Epicor Software Corp. v. Protegrity Corp.; Google Inc. v. Unwired Planet, LLC

Addressing the issue of unpatentable subject matter in a post-Alice world, the U.S. Patent and Trademark Office Patent Trial and Appeal Board (PTAB) recently invalidated two patents under § 101 in separate covered business method (CBM) proceedings. Epicor Software Corp. v. Protegrity Corp., Case CBM2015-00006 (PTAB, Apr. 21, 2015) (Petravic, APJ); Google Inc. v. Unwired Planet, LLC, Case CBM2014-00004 (PTAB, Apr. 6, 2015) (Bisk, APJ).

In Epicor, petitioner filed a petition to institute a CBM review of a patent directed to protecting data against unauthorized access, asserting the subject matter was not patent eligible under § 101. Prior to analyzing the merits of the § 101 contentions, the PTAB addressed whether the patent was eligible for CBM review. A CBM patent claims "a financial product or service," and "does not include patents for technological inventions." The patent owner argued that the petition should be rejected because it fails to satisfy either prong. With respect to the first prong, the PTAB noted that legislative history indicates that "financial product or service" should be interpreted broadly, and concluded that the claimed "method for performing data processing or other operations that are at least incidental or complementary to the practice, administration, or management of a financial product or service qualified under the statute so the technological exception did not apply." As to the second (technical) prong, the PTAB found that at least one claim did not recite a technological feature that is novel or unobvious over the prior art.

Next, the PTAB addressed the patent subject matter eligibility issue under Alice's two-part test, clarifying that petitioners may raise § 101 challenges as part of CBM proceedings.
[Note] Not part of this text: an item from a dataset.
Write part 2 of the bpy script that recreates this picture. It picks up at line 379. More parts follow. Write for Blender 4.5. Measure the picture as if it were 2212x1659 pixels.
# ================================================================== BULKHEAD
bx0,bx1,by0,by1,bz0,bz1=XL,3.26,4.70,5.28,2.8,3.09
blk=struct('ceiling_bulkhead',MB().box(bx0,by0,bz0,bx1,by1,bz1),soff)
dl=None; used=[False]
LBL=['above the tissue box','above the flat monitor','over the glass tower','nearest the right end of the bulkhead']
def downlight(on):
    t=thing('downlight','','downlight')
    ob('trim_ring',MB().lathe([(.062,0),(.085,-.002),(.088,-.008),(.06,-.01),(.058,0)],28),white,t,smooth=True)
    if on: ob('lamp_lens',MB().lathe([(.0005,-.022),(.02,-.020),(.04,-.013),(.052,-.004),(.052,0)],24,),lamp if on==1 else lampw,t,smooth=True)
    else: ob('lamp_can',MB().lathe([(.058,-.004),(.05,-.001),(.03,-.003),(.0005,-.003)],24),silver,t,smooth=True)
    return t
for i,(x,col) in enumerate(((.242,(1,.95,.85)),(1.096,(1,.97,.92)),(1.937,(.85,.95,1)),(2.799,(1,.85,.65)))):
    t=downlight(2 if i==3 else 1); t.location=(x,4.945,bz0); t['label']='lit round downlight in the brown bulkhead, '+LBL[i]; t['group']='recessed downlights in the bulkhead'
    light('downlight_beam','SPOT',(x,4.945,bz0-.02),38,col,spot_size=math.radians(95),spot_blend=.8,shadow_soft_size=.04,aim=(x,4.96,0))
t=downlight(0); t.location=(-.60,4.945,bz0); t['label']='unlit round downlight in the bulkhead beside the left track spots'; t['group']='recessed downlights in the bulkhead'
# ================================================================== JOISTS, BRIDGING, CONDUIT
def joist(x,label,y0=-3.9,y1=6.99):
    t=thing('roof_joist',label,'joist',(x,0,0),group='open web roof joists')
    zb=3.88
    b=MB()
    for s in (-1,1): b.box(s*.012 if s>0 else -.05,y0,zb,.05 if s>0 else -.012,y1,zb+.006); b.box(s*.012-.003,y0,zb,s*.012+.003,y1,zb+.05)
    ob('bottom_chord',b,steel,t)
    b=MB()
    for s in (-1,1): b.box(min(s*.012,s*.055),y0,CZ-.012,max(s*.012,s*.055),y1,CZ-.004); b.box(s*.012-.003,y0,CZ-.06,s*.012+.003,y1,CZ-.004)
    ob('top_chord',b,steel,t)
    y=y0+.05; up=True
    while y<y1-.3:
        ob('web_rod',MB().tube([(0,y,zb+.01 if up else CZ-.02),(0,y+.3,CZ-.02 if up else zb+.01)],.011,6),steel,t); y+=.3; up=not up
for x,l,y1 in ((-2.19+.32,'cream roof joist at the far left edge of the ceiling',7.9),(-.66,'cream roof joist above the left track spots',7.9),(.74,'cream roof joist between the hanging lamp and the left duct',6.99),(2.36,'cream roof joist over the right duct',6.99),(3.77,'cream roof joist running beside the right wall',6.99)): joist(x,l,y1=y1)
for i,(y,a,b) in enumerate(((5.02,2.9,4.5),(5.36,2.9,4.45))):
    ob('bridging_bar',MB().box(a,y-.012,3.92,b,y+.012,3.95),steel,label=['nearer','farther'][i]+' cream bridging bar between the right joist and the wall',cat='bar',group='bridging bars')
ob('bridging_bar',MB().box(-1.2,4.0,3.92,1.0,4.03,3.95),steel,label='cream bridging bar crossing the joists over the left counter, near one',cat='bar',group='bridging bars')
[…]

The first step of the Alice test is to "determine whether the claims at issue are directed to one of [the] patent-ineligible concepts" of "laws of nature, natural phenomena, and abstract ideas." If the claims are directed to a patent-ineligible concept, the second step is to "search for an inventive concept—i.e., an element or combination of elements that is sufficient to ensure that the patent in practice amounts to significantly more than a patent upon the ineligible concept itself." 

Regarding the first step, petitioner argued that the claims were directed to an abstract idea of determining whether access to data should be granted based on rules. Patent owner argued that the claims were directed to a specific improvement in computing technologies to protect data in a database at the data element level. The PTAB disagreed with the patent owner, finding that its arguments were not commensurate with the scope of the claims.

As for the second step, petitioner argued that maintaining a database, maintaining a separate data protection table, receiving a request to access a data portion and granting access to a data portion were insignificant pre- and post-solution activity. Patent owner argued that the claims were directed toward data protection systems on the data element level, which required specific programming of a computer.

The PTAB concluded that "[t]o be limited meaningfully, the claim must contain more than mere field-of-use limitations, tangential references to technology, insignificant pre- or post-solution activity, ancillary data-gathering steps, or the like." The PTAB found that maintaining a database and a separate data protection table were data gathering steps, that granting access was insignificant pre- and post-solution activity, and that determining whether to grant access based on rules did not require specific programming of the computer. Accordingly, the PTAB found that the claims were directed to unpatentable subject matter.

In Google, petitioner sought to institute a CBM review of a patent related to providing mobile services using short-range radio communication devices. Petitioner challenged the patent eligibility of the claimed subject matter under § 101, arguing that the patent is directed to the abstract idea of receiving information and providing services or advertisements based on that information. 

In response, the patent owner argued that the underlying idea was not abstract because the claims included specific recitations regarding the type of information, how the information was acquired and use of the acquired information for authentication. The PTAB concluded that the details emphasized by patent owner are "characteristic of the invention's implementation, rather than its general idea." According to the PTAB, the claims recited an abstraction because the steps had "no particular concrete or tangible form" and were "devoid of a concrete or tangible application."

The patent owner also argued that the claims were not abstract because they indicated the technical environment that the method operated in, overcame challenges previously identified in the technical environment and provided benefits not readily available prior to the patent. The PTAB found, however, that arguing novelty in implementation of the idea was a factor to be considered only in the second step of the Alice analysis. Nor was the PTAB persuaded by patent owner's assertion that the claimed invention did not fall within Alice's articulated examples of abstract ideas.

For the second step, the PTAB looked for additional elements that can "transform the nature of the claim" into a patent-eligible application of an abstract idea. Again, the PTAB was not persuaded that the involvement of mobile network and short-range radio communication technologies added meaningful and concrete limitations to the claimed subject matter. Instead, the PTAB found that patent owner "fail[ed] to identify any language in the claims or the specification demonstrating that the generic communication systems function in an unconventional manner." The PTAB also concluded that "the claimed subject matter does not do anything more than simply instruct the practitioner to implement the abstract idea of gathering, authenticating, and transmitting data and services on generic technology."